● SET PROBLEM: In the listing below, locate the lines that hold the string "from". Copy those lines.

+++

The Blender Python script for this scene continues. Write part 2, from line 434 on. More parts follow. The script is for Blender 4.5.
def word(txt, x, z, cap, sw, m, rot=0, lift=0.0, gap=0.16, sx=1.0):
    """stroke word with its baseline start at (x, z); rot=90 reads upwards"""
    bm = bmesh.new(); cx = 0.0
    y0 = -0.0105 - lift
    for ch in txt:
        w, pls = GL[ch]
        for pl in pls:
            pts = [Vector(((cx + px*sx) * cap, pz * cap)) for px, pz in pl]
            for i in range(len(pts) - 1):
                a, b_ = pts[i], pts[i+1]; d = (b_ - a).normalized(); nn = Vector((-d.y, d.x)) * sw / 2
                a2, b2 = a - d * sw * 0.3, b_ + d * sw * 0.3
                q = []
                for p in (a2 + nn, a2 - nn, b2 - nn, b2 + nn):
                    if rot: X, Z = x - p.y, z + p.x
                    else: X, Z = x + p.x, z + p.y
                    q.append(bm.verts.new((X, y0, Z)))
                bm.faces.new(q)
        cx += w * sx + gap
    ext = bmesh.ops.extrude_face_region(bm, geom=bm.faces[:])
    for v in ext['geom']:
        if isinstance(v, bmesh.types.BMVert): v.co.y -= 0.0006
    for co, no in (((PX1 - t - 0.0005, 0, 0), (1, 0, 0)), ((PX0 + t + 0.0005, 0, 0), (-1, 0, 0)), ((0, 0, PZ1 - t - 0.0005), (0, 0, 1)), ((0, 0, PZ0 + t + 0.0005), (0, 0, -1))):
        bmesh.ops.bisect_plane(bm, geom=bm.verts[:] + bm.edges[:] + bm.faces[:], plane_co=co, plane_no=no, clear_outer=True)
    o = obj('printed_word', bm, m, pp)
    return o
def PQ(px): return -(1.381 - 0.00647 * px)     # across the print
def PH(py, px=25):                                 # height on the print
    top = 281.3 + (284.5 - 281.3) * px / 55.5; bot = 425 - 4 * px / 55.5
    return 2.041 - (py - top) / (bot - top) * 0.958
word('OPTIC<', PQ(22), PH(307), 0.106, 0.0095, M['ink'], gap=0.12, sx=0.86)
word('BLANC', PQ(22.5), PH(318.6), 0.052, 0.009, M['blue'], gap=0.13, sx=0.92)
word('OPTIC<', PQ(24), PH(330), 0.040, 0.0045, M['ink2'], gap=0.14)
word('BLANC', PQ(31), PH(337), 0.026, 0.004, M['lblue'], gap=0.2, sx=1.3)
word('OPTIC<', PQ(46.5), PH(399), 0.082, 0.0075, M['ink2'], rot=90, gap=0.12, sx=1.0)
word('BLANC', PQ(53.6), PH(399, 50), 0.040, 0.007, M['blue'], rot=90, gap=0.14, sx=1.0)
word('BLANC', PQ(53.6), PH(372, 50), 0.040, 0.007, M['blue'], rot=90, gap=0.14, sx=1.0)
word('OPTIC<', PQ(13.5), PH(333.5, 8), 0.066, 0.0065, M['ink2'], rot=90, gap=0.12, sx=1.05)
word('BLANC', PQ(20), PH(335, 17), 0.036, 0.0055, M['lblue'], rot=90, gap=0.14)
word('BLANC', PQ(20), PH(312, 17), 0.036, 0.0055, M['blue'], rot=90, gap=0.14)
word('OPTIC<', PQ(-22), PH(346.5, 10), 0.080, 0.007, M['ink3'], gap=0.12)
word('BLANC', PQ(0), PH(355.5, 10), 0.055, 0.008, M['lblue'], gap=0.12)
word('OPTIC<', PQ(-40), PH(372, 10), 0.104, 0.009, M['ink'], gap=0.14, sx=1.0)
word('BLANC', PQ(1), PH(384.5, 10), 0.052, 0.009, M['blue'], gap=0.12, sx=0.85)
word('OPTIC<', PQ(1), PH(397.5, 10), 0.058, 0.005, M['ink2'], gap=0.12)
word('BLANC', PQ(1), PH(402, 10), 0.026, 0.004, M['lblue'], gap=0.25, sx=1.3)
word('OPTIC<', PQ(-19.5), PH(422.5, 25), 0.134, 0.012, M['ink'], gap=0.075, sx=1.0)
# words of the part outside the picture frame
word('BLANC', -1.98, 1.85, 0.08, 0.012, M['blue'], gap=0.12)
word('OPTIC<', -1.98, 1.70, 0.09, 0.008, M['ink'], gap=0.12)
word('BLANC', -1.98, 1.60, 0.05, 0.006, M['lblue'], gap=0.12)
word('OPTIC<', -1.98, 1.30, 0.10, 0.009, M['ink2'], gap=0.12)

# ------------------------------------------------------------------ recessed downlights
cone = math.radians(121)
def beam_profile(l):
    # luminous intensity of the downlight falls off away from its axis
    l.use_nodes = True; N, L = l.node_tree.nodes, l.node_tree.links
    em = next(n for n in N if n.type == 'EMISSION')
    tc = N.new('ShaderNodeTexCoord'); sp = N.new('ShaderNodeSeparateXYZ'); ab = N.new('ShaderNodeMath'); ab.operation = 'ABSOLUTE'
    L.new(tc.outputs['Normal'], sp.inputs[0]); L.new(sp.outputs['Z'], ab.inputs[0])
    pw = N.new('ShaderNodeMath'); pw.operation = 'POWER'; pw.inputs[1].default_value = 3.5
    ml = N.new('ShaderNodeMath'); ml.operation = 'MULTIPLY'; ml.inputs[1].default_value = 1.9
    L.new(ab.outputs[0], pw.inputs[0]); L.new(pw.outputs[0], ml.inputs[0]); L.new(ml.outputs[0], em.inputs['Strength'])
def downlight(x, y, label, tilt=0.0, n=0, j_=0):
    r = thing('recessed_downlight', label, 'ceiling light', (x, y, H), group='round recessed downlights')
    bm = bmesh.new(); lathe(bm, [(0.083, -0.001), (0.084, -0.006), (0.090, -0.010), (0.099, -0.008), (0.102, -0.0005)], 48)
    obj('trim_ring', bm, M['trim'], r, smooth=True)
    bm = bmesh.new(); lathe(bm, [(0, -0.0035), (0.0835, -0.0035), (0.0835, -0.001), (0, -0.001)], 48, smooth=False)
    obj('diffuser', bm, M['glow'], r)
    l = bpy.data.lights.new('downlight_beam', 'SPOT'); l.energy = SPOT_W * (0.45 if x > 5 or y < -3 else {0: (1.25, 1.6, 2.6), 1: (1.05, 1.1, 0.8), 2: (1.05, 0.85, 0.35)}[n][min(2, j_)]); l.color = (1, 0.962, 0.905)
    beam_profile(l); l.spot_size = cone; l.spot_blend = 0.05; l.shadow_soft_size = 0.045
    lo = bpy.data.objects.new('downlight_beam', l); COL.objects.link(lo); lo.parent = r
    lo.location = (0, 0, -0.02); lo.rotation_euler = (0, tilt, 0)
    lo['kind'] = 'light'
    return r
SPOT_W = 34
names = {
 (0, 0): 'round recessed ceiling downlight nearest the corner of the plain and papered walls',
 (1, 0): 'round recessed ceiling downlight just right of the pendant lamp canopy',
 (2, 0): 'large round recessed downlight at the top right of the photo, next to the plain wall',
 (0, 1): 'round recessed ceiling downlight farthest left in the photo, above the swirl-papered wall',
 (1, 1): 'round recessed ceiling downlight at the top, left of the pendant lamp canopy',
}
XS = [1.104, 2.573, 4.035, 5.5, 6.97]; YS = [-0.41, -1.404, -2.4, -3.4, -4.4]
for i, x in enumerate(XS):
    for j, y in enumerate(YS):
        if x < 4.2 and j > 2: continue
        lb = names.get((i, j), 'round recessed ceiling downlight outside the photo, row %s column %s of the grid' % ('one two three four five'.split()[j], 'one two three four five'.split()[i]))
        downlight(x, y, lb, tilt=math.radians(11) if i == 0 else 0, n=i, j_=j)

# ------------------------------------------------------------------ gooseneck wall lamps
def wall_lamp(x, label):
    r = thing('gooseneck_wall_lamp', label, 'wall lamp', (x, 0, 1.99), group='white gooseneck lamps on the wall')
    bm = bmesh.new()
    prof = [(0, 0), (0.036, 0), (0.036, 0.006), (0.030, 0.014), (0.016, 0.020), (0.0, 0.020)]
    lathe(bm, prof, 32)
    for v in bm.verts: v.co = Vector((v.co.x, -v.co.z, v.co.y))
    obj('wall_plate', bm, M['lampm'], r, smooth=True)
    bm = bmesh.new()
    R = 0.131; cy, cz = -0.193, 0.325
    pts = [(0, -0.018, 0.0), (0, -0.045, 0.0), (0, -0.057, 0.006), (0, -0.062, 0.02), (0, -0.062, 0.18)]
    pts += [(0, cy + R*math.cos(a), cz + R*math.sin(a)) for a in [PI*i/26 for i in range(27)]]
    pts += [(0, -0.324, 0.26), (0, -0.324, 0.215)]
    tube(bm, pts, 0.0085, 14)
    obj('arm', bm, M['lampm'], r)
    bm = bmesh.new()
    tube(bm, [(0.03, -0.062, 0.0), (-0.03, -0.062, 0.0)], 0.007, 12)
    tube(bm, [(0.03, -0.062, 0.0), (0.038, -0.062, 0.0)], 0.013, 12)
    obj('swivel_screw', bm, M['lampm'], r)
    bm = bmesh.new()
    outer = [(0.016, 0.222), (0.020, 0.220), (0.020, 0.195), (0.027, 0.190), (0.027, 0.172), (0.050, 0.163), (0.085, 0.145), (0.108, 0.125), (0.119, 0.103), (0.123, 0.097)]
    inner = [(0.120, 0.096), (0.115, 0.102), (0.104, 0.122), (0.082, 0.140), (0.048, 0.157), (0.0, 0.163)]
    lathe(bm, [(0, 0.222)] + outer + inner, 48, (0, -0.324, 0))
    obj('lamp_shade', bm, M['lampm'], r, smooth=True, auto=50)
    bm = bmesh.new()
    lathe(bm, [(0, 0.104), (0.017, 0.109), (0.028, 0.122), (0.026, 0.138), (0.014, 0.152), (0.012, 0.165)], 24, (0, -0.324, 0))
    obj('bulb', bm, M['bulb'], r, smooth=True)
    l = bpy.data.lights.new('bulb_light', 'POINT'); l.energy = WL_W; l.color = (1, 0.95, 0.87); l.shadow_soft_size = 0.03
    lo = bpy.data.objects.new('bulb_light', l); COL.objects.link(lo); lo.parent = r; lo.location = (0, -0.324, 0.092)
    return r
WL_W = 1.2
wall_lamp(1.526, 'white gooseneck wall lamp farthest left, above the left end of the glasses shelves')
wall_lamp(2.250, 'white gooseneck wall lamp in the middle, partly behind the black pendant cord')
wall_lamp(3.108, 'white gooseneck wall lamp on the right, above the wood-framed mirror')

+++

● EXPECTED ANSWER:
The Blender Python script for this scene continues. Write part 2, from line 434 on. More parts follow. The script is for Blender 4.5.
    # luminous intensity of the downlight falls off away from its axis